March Issue 2008

By | News & Politics | Published 16 years ago

That there were irregularities in the elections in Karachi is no longer in doubt. On February 22, two clips were posted on popular video-sharing website YouTube.com showing a woman, posing as an MQM supporter, enter a polling station in NA-250 with a hidden camera. She was given eight stamped ballot papers and voted for the MQM in all of them. Damning footage aired by Geo News offered further proof of widespread rigging. Three separate segments, filmed at polling stations in Karachi, show men tearing up ballot papers and preparing new ones, capturing a polling station and frantically marking dozens of new ballot papers, and forcing voters at a female polling booth to mark ballots at gunpoint, respectively. Although none of the videos aired on Geo identify which party the men belonged to, they clearly give lie to government claims that the elections were free of manipulation.

Matters took a disturbing twist just a few hours after the NA-250 rigging video was posted, as the Pakistan Telecommunications Authority (PTA) issued a notification to all internet service providers in the country, instructing them to block access to YouTube immediately. The reason given for the blocking was that YouTube had offensive videos of an anti-Islamic nature. Interestingly, the video cited on the PTA notification as being blasphemous, which was a trailer for a documentary by anti-Muslim Dutch politician Geert Wilders, had been posted on January 28, meaning it took the PTA nearly a month to take notice of this video. Also, that particular trailer happens to still be available for viewing at dozens of unblocked sites.

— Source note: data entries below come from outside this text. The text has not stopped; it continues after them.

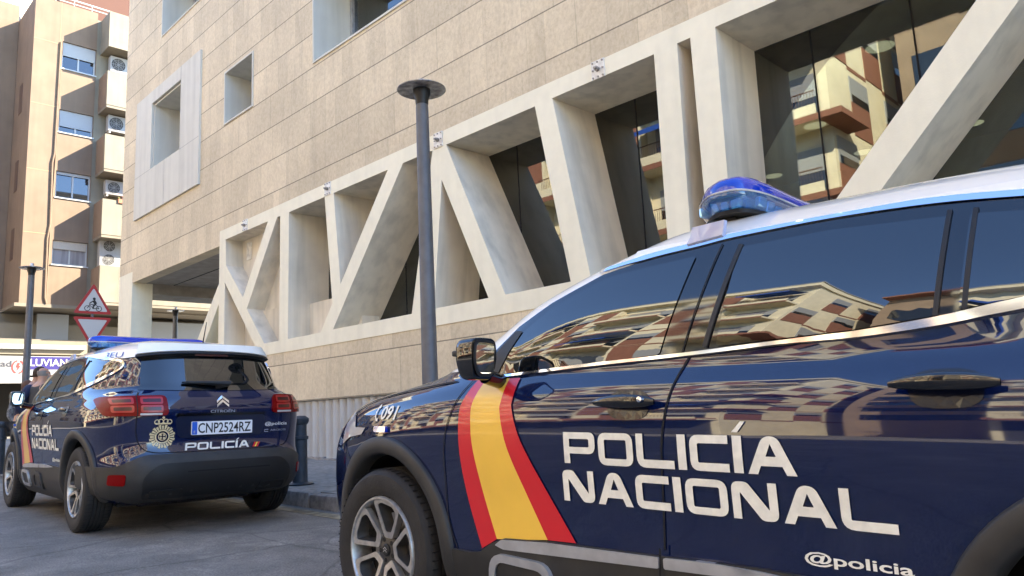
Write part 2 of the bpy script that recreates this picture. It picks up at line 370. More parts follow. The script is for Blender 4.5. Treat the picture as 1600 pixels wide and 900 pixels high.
def smooth_line(pts, k=5):
    out = []; n = len(pts)
    for i in range(n - 1):
        p0 = Vector(pts[max(i - 1, 0)]); p1 = Vector(pts[i]); p2 = Vector(pts[i + 1]); p3 = Vector(pts[min(i + 2, n - 1)])
        for j in range(k):
            t = j / k; out.append(tuple(0.5 * ((2 * p1) + (p2 - p0) * t + (2 * p0 - 5 * p1 + 4 * p2 - p3) * t * t + (3 * p1 - p0 - 3 * p2 + p3) * t ** 3)))
    out.append(tuple(pts[-1])); return out
def text_mesh(s, size=1.0, ext=1.0, bold=0.0, shear=0.0, space=1.0):
    """verts 2D and faces of a text, origin at its left baseline"""
    cu = bpy.data.curves.new('t', 'FONT'); cu.body = s; cu.size = size; cu.offset = bold; cu.shear = shear; cu.space_character = space; cu.resolution_u = 3
    o = bpy.data.objects.new('t', cu); me = o.to_mesh()
    V = [(v.co.x * ext, v.co.y) for v in me.vertices]; F = [tuple(p.vertices) for p in me.polygons]
    o.to_mesh_clear(); bpy.data.objects.remove(o); bpy.data.curves.remove(cu)
    return V, F
def text_fit(s, x0, x1, y0, h, bold=0.0, shear=0.0, space=1.0):
    V, F = text_mesh(s, 1.0, 1.0, bold, shear, space)
    a = min(v[0] for v in V); b = max(v[0] for v in V); c = min(v[1] for v in V); d = max(v[1] for v in V)
    return [(x0 + (v[0] - a) / (b - a) * (x1 - x0), y0 + (v[1] - c) / (d - c) * h) for v in V], F

# ------------------------------------------------------------ ground
def g(y):
    if y < 2.9: return 0.0275 * (max(y, -12) - 2.87)
    return 0.0008 + 0.0195 * (min(y, 45) - 2.9)
def road_z(x, y):
    return g(y) - 0.012 * (min(max(x, -2.0), 4.03) - 2.91)
KX = 4.03
def sheet(name, xs, ys, zf, m, kind='structure'):
    V = [(x, y, zf(x, y)) for y in ys for x in xs]; nx = len(xs)
    F = [(j * nx + i, j * nx + i + 1, (j + 1) * nx + i + 1, (j + 1) * nx + i) for j in range(len(ys) - 1) for i in range(nx - 1)]
    return tag(link_mesh(name, V, F, m, smooth=False), kind=kind)
ys = [-200, -60, -30, -12] + [-12 + k for k in range(1, 58)] + [60, 120, 300]
sheet('road', [-300, -60, -20, -8, -5, -2, 0, 2, 4.03, 6, 9, 20, 60, 300], ys, road_z, asphalt_mat())
SW = 0.14
def walk_z(x, y): return g(y) - 0.012 * (4.03 - 2.91) + SW
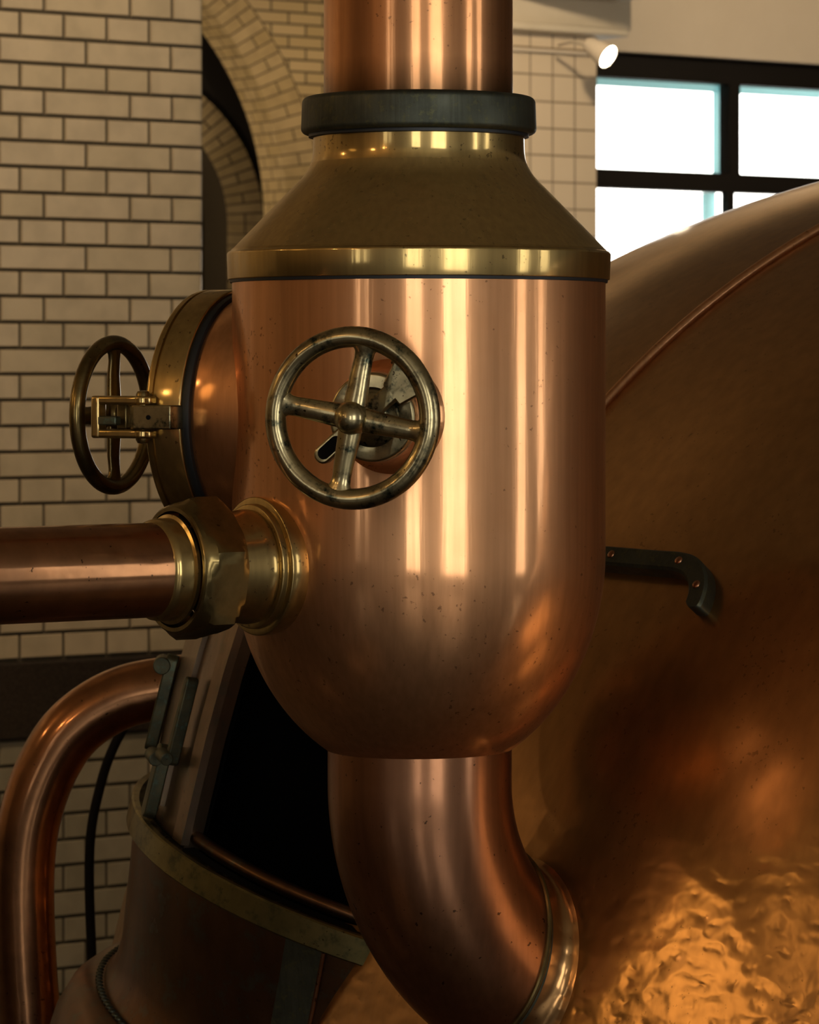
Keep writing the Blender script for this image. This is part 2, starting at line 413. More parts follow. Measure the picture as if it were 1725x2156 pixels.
# ------------------------------------------------------------------ hand wheels
def handwheel_parts(parent, c, d, R, tr, rot, m):
    x, y, z = frame(d)
    b = MB()
    n = 72
    path = [c + (x * math.cos(2 * PI * k / n) + y * math.sin(2 * PI * k / n)) * (R - tr) for k in range(n)]
    b.tube(path, tr, 20, closed=True)
    b.build('rim', m, parent, sharp=60)
    for q in range(4):
        a = rot + q * PI / 2
        u = x * math.cos(a) + y * math.sin(a); w = z.cross(u)
        s = MB(); rows = []
        L = R - tr * 1.6
        for t_, hw, ht, off in ((.008, .0120, .0068, -.001), (.016, .0120, .0066, -.001), (.026, .0114, .006, -.0005), (.045, .0104, .0055, 0), (L * .80, .0096, .0052, -.001), (L * .90, .0104, .0055, -.001), (L * .965, .0140, .006, 0), (L, .020, .006, 0)):
            rows.append([c + u * t_ + z * off + w * (math.cos(2 * PI * k / 20) * hw) + z * (math.sin(2 * PI * k / 20) * ht * (1.15 if k < 10 else .8)) for k in range(20)])
        s.grid(rows, closed_u=True)
        s.build('spoke', m, parent, sharp=70)
    h = MB()
    pr = [(.0005, -.010), (.015, -.010), (.0172, -.006), (.0172, .002)] + [(.0165 * math.cos(PI / 2 * k / 8), .004 + .0165 * math.sin(PI / 2 * k / 8)) for k in range(9)]
    h.lathe(pr, c, d, 40).build('hub', m, parent)
def stadium(l0, l1, hw, n=8):
    o = []
    for k in range(n + 1): a = -PI / 2 + PI * k / n; o.append((l1 + hw * math.cos(a), hw * math.sin(a)))
    for k in range(n + 1): a = PI / 2 + PI * k / n; o.append((l0 + hw * math.cos(a), hw * math.sin(a)))
    return o

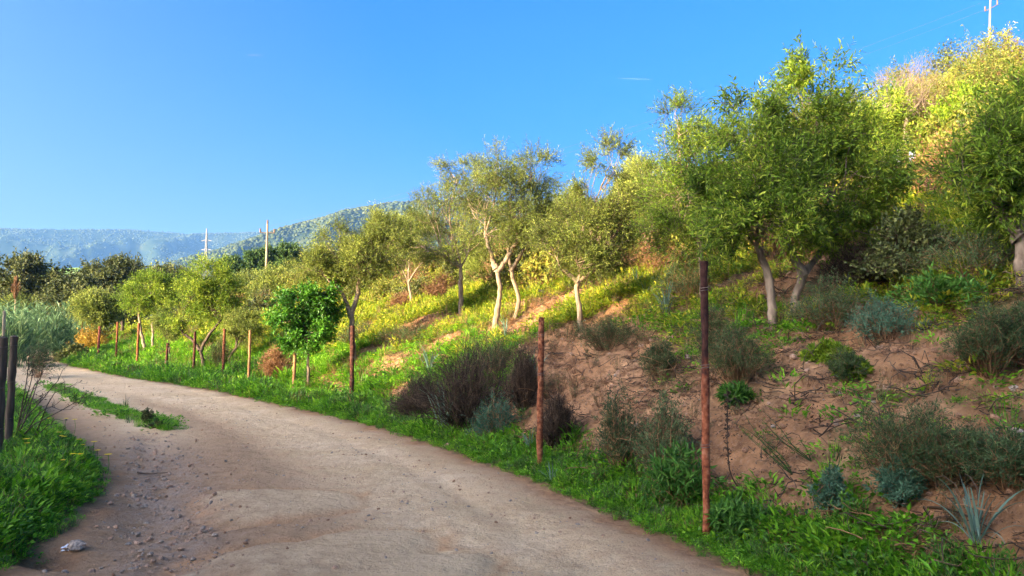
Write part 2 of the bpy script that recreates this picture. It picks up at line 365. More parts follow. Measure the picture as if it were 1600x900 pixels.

Suspicions that all was not kosher in Karachi were initially raised soon after polls closed. Apart from NA-250, two other MQM wins — NA-249 and NA-257 — have come under the closest scrutiny, although doubts have been raised about the MQM’s margin of victories in all of Karachi’s National Assembly seats.

At around 10 p.m. on election night, Geo News reported that MQM Deputy Convenor Dr Farooq Sattar was trailing PPP candidate Habib Memon by nearly 16,000 votes in the battle for NA-249. It seemed that the influential MQM leader was going to suffer a humiliating defeat in his own backyard. Through the night, the private news channels kept providing regular updates to all the National Assembly races. The only exception was NA-249. From 10 p.m. to 4 a.m. there was no further news on the race, until a sudden announcement was made that Sattar had emerged victorious by 11,500 votes. It didn’t take long for the PPP to start crying foul.

The PPP anti-rigging cell issued a report the day after the elections, accusing the MQM of manipulating the results. The main thrust of the charges was that Farooq Sattar, knowing he was on the verge of defeat, made multiple phone calls to the nazim of Saddar Town, which resulted in ballot boxes being sent to the office of the nazim rather than the office of the Returning Officer. Habib Memon also claims that he was ahead by 45,000 votes by 4 a.m. before a call from the governor to the Returning Officer pressurised him to ensure an MQM victory.

Memon says that he has filed a complaint with the Election Commission of Pakistan, asking for the result to be nullified. He says, “I have submitted ballot papers that were already stamped with the MQM symbol along with a video tape that shows rigging.” The MQM election cell, although unwilling to discuss Memon’s and all other rigging charges, alleges that two armed PPP activists were arrested at a polling station while its polling agents were also beaten up in the constituency. The election cell also claims that the PPP was involved in rigging in NA-253 and that its activists beat up an MQM polling agent.

A similar story is told about polling in NA-257 by Belgian politician Erik de Bruyn, who had been invited by the PPP to monitor the elections. Bruyn chose to spend election day monitoring about 20 polling stations that had been declared sensitive in NA-257 and was shocked by what he saw. He says that only a few of the polling stations he visited had PPP scrutineers. He attributes their absence to the fact that 15 PPP scrutineers were murdered on February 18. He, as well as the PPP anti-rigging cell, also claim that other scrutineers were tortured and abducted. The dangers to PPP polling agents were illustrated when three of them were killed by unknown assailants on February 22.

Bruyn, who describes some of the polling stations he visited “decorated as headquarters of the MQM,” says in a report he issued on his monitoring activities, “In the evening I went to the central counting office of the NA-257 district. What I saw and photographed there defies everything imaginable. Stacks of bags full of election forms were broken open. Forms were being filled in or changed in the corridors of the court hall. Other original forms were thrown away.”

What makes this seat, and most others in Karachi, so intriguing is that they bucked the trend of a low turnout in the rest of the country. NA-249 saw a turnout of over 55%, an increase of more than 20 percentage points from 2002, while NA-250 and NA-257 saw an 11 and 7% increase, respectively. This was despite the fact that most observers expected a significant drop in turnout, given the fact that the Jamaat-e-Islami, the city’s second largest party in terms of vote count in 2002, was sitting out the elections this time around. In such a situation it is hard to avoid the conclusion that the turnout figures in Karachi were artificially inflated.

Nadir Hassan is a Pakistan-based journalist and assistant editor at Newsline.